In 2006, Rahbar was selected out of fifty-two artists to create a room-sized installation on the subject of war in the Middle East at the Queens Museum. Angry about the U.S. invasion of Iraq, she demolished the room with a sledgehammer and, with the help of her brother, drove bullets into the walls. Beside a kitchen table, rumpled underpants and broken dinner plates served as reminders of the civilian deaths caused by the wars in Iraq and Afghanistan. Above the war scene, she mounted Flag #1 (2006) as testimony to the pain she’s endured since fleeing into the mountains that dark, winter night.

“I’m still confused,” she admits. “The journey was traumatic, and we risked our lives to come to a country my father once idealized.” Eight years ago, her father left the family and returned to live in Iran.

Rahbar channels her confusion into a recent series of performative photographs titled, Love Arrived and How Red (2009). “I shot the photos in Iran during a dark time,” she says. “I found myself very alone.” The photographs depict a soldier in Iranian military cords and a bride (Rahbar) in a western wedding gown with the American flag for a veil. The couple stands before a black background, their faces concealed by hoods with cutouts for their eyes, nose, and mouth. In one composition, the soldier holds his bride over an American flag, symbolic of the sheets a groom’s mother inspects for blood the morning after a traditional Iranian wedding. The pose juxtaposes the taboo of sex in post-revolutionary Iran with the relative sexual freedom in the West. In the final photograph, she presents herself as a dead bride holding Iran’s fruit of paradise, a cracked-open pomegranate with red seeds spilling from her hand.
Her tapestries and photographs attempt to unravel the intertwined fates of America and Iran and all those caught up in the quarrels between the two countries.
Last June, after attending the international contemporary exhibition Art Basel in Switzerland, Rahbar returned to Long Island and watched on television Revolutionary Guards attack unarmed men and women protesting in the streets of Tehran. Leading up to and following the election, several large-scale exhibitions dedicated to Iranian artists went up at the British Museum, the Saatchi Gallery, and the Chelsea Art Museum, where Rahbar displayed Kurdistan, Flag #5 (2007). Shows like Iran Inside Out, which showcased the works of fifty-six artists—more than half of whom lived in Iran—offered insights into a culture that has become increasingly opaque ever since international journalists were banned from the streets last summer. Rahbar is conflicted about these group exhibitions and expresses concern about the art world’s interest in her as a young Iranian-American. “I don’t want to be a fly-by-night artist, recognized by curators because my country’s on fire. That’s a terrible thought,” she says. “My work is foremost about the human desire to belong; it is not a statement about growing up Iranian-American.”

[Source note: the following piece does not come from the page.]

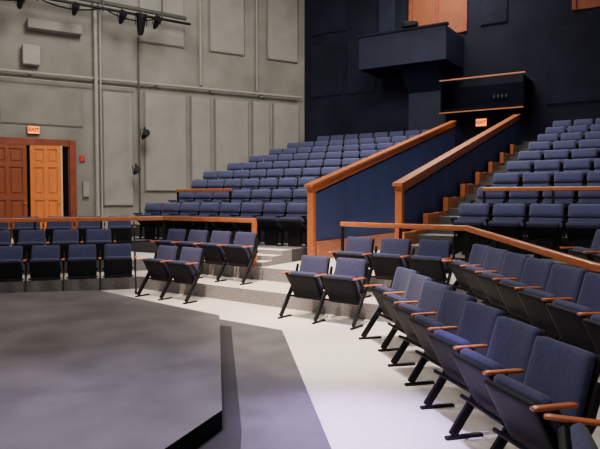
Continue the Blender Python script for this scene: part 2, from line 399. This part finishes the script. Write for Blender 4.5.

While Rahbar’s work primarily addresses her own struggle to identify with an old and new homeland, her tapestries and photographs also speak to a struggle on a larger scale. As relations between the countries become increasingly fraught over nuclear weapons negotiations and tougher multilateral sanctions against Iran, Rahbar’s work emerges as a complicated attempt to unravel the intertwined fates of America and Iran and all those caught up in the quarrels between the two countries.

Rahbar can’t say how she’ll divide the rest of the year working between Tehran and New York City, though she predicts she’ll continue sewing flags until she settles down somewhere. For now, she plans to focus on a new body of work which she’ll include in an exhibition scheduled later this year in Italy. “My relationship to Iran is like a woman who is head-over-heels in love with her cruel husband,” she says. “The idea of living without him hurts more than the violence, so she stays and tolerates his brutality. I often leave Iran feeling exhausted and beat-up, but I can never stay away for very long.”